Keywords that attract the wrong audience defeat the great benefits of search in advertising. For example, if you are targeting potential franchisees, using a competitor name without adding the word “franchise” defeats the purpose of your efforts. Also, you must constantly monitor the terms being searched that cause your ad to appear. If you find your ad turning up in the wrong searches, in front of the wrong people, categorize those keywords as “negative keywords” to keep from accruing clicks that drive down your quality score (more on that below.)

4. Franchise advertising needs the right social media platform.

Part of understanding your target audience is knowing where they “gather” on social media. Are you targeting male and female corporate executives? Look on LinkedIn. Blue collar 40-something foodies? Facebook. Entrepreneur majors and millennials? More likely to find them on Instagram and SnapChat. Social media platforms can be general or extremely specific, are often reasonably affordable and can be an asset to your overall franchise marketing campaign when utilized correctly. But caution should be used to monitor your results as your budget can quickly be exhausted.

5. You are missing an opportunity on Facebook.

Facebook can be great for franchise advertising because it is cheap, and can be very, very specific when it comes to your target market. It is possible to literally target someone like “female vegans who own dogs.” The trick, however, is to use video. If you aren’t using video on Facebook, you are wasting your advertising dollars when looking for prospective franchisees. We recommend a founder video between 60 and 90 seconds.

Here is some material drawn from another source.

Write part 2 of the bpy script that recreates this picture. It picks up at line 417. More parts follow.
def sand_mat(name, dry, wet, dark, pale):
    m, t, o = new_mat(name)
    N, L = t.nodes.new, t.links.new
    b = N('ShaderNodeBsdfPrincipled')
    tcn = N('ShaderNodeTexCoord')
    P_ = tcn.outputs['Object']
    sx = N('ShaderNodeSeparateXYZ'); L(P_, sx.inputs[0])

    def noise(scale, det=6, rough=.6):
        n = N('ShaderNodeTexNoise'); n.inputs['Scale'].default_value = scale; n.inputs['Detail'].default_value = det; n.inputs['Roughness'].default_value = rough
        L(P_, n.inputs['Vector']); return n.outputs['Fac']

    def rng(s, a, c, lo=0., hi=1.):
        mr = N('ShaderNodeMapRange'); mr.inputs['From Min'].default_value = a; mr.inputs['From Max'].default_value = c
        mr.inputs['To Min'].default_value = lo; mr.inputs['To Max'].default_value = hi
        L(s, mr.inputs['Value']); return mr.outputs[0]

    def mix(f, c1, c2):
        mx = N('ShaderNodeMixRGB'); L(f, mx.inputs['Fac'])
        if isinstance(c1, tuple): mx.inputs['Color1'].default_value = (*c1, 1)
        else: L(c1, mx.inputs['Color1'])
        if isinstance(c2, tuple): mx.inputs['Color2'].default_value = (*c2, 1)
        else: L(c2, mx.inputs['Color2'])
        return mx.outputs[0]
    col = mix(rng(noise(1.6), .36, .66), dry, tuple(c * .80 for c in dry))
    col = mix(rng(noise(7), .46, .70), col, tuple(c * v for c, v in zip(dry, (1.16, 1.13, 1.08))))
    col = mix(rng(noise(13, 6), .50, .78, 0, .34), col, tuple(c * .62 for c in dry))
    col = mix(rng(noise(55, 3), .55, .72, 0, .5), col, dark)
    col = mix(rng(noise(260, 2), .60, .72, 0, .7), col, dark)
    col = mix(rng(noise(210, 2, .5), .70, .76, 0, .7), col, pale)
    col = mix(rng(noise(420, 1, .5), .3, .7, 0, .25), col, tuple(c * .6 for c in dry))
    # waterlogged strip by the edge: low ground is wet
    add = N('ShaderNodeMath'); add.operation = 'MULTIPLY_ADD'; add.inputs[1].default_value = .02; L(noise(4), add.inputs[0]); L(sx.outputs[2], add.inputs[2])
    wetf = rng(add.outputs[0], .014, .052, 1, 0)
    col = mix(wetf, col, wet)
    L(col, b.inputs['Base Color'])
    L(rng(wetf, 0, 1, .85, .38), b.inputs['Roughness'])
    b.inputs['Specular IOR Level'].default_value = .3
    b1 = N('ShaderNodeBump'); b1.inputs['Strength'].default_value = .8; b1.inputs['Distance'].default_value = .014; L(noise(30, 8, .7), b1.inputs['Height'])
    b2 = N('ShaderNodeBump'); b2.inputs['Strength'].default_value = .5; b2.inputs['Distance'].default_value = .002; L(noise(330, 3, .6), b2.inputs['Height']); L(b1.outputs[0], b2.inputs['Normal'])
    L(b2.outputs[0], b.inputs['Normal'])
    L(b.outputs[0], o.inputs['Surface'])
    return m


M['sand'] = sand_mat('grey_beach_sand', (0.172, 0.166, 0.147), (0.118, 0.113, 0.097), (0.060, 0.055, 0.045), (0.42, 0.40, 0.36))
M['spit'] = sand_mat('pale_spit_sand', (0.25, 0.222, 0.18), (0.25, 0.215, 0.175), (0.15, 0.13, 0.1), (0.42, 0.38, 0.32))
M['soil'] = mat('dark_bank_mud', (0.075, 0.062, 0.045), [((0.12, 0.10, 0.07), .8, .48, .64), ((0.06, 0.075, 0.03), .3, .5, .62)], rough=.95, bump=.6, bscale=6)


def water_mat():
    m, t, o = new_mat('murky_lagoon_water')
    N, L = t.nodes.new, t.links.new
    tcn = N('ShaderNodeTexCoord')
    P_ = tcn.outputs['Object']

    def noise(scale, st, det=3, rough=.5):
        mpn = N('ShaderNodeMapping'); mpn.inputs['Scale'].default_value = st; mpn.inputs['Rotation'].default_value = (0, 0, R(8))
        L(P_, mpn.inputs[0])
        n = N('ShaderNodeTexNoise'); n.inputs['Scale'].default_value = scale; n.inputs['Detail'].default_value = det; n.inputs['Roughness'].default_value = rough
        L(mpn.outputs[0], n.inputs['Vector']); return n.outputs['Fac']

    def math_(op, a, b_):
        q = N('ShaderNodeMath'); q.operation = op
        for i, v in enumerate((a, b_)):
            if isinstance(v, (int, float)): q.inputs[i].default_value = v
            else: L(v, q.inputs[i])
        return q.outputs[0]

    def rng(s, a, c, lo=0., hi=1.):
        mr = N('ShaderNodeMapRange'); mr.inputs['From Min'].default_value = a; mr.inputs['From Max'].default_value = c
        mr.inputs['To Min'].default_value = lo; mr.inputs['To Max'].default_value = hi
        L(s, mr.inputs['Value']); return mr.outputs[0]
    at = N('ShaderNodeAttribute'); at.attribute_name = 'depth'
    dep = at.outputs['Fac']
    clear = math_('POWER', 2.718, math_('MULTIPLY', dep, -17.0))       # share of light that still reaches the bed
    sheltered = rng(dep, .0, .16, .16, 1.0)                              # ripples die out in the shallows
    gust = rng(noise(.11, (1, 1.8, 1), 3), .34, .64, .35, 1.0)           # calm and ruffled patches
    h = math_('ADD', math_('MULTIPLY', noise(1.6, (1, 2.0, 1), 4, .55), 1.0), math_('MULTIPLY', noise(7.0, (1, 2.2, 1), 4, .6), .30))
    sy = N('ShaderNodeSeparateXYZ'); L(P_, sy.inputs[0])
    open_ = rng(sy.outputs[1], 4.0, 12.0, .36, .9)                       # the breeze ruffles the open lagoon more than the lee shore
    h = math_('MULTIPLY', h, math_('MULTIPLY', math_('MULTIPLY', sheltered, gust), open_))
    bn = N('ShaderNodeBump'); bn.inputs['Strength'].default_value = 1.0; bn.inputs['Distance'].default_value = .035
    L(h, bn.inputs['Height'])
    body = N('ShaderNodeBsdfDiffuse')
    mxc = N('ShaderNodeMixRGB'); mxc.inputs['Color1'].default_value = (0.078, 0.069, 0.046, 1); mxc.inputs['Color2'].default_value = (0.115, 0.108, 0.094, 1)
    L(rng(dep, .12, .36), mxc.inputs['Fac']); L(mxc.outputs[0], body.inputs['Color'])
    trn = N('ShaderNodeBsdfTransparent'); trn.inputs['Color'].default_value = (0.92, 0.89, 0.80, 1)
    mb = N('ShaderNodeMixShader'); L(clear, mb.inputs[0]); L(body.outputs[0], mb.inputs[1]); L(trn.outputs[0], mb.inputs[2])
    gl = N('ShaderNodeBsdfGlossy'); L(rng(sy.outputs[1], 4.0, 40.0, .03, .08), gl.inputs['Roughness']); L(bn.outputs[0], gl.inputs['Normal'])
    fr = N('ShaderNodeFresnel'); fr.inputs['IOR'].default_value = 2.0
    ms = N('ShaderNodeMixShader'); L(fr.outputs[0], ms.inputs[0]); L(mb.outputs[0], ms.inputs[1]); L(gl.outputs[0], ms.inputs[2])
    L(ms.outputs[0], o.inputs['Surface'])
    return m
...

6. You are paying too much for a lead.

This is where analytics are extremely important. Every bit of advertising spend, with the exception of public relations, should be measurable and monitored. If you aren’t getting quality leads for the money you are spending, you should analyze, adapt and revamp. There are some great tools, like Agency Analytics, that will ensure you are tracking every source of lead that comes through your website.

7. Your landing page is poorly designed.

Landing pages exist to convert. If they are not capturing leads, you are doing it wrong. A good landing page offers a value proposition potential franchisees can’t refuse. Hook them with an eBook, an industry study, or something that explains exactly why they should become your newest franchisee. Keep in mind that 75% of your franchise leads will come from a mobile device. The landing page needs to quickly provide all the information they need to express interest without the need to navigate through several pages on your website.

8. You are using bad copy.

Spelling and grammar aren’t just for grade school. Misspelled words, run-on sentences, slang. These all bring an unprofessional vibe to your brand. Your franchise website, profile or blog often make the first impression to franchise candidates. If you fail to intelligently portray your franchise concept via written language, why would a potential franchisee believe you can intelligently support them in business?

9. You are ignoring your Google Quality Score.

Quality Score is a form of measurement (from 1-10) used by Google Ads to inform advertisers of the likelihood their campaign will perform well. If the score is low, that means your campaign is failing in one of these areas: key words, ads, a landing page that doesn’t correlate with the ad copy, or low user interaction on your site after they click the ad. The higher your quality score the lower your cost to show high in the search results.

10. You are not retargeting your online visitors.

If a visitor to your website leaves without converting, you should be showing ads to them as they browse other sites. These are called retargeting ads and are an inexpensive ad strategy that commonly results in a lower cost per lead.

11. Your franchise advertising isn’t popping up with the competition.

You should absolutely be placing search ads when someone searches for your competitor name. Be careful not to mention your competitor’s name in your ad copy as it could result in a cease and desist order, or worse.